The claimant prayed that the respondent be ordered to immediately withdraw without conditions the illegal lock-out, suspension, dismissal or termination of the over 400 applicant’s members. As the dismissal was unlawful, the court finds that the claimant would be entitled to the prayer. The consequence of such an order would be that the respondent would be required to reinstate or reengage the grievants.  The court has considered the considerable time that has lapsed from the date of the offensive dismissal on 15. 04. 2011 as well as the many grievants involved and considers that implementation of such an order will occasion both parties considerable and unreasonable difficulties.  The court considers that the respondent has exhausted its power to dismiss and to lock-out the grievants and the two offensive actions are stale. For the considerations made, the order will be declined because the court should not act in vanity.  The same shall apply to the prayer that the court orders the respondent not to victimize any of the applicant’s members for participating in the protest as the grievants are already outside the respondent’s jurisdiction and therefore not amenable to the envisaged victimization as prayed for.

It was prayed that in alternative the court to order the respondent to pay full terminal benefits of each of the over 400 employees in accordance with the CBA in force.  In view of that prayer, the court finds that the grievants are entitled to payment for:

days worked and not paid;

pay in lieu of the termination notice as per the CBA;

2010 annual leave due and not taken;

appropriate leave travelling allowance;

Gratuity for each of completed year of service and payment prorated for those who have not completed a year of service and as per the CBA; and

4 months salaries at rate of monthly gross pay as at date of unfair termination;

The court finds that the grievants are entitled to their respective certificates of service.

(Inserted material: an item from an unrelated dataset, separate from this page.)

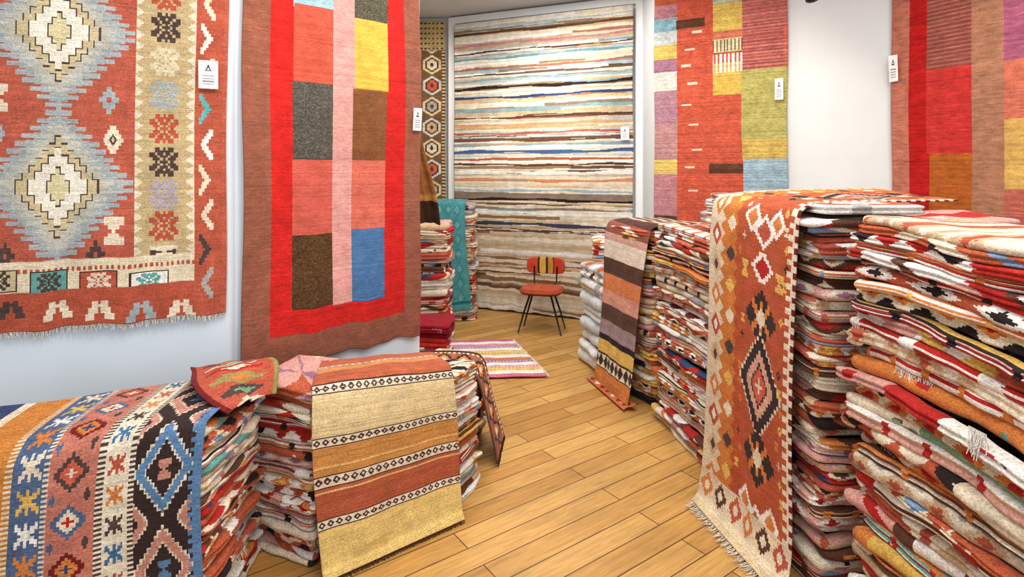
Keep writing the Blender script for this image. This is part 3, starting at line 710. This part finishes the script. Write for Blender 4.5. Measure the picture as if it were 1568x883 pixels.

In conclusion, judgment is entered for the claimant against the respondent for:

A declaration that the termination of the grievants’ employment was unfair and illegal.

The respondent to issue the grievants’ respective certificates of service by 1. 10. 2011.

The  respondent to pay grievants:

days worked and not paid;

pay in lieu of the termination notice as per the CBA;

2010 annual leave due and not taken;

appropriate leave travelling allowance as per the CBA;

gratuity for each of completed year of service and payment prorated for those who have not completed a year of service and as per the CBA; and

4 months salaries at rate of monthly gross pay as at termination for unfair termination taking into account the losses the respondent may have incurred on the material day of the undisputed unprotected strike as a mitigating factor against the award of the maximum claim of 12 months salaries, and the grievants’ suffering and anguish in view of the sudden termination as the aggravating factors in support of the award.

The claimant to compute the dues in (b) to be served upon the respondent by 15. 08. 2013 and for the respondent to file and serve any objections by 30. 08. 2013 for confirmation on a date convenient to both parties.

The respondent to pay the dues as confirmed by 1. 10. 2013 failing which interest to be payable at court rates from the date of the judgment till full payment.

The respondent to pay costs of the case.

Signed, datedanddeliveredin court atNakuruthisFriday, 26th July, 2013.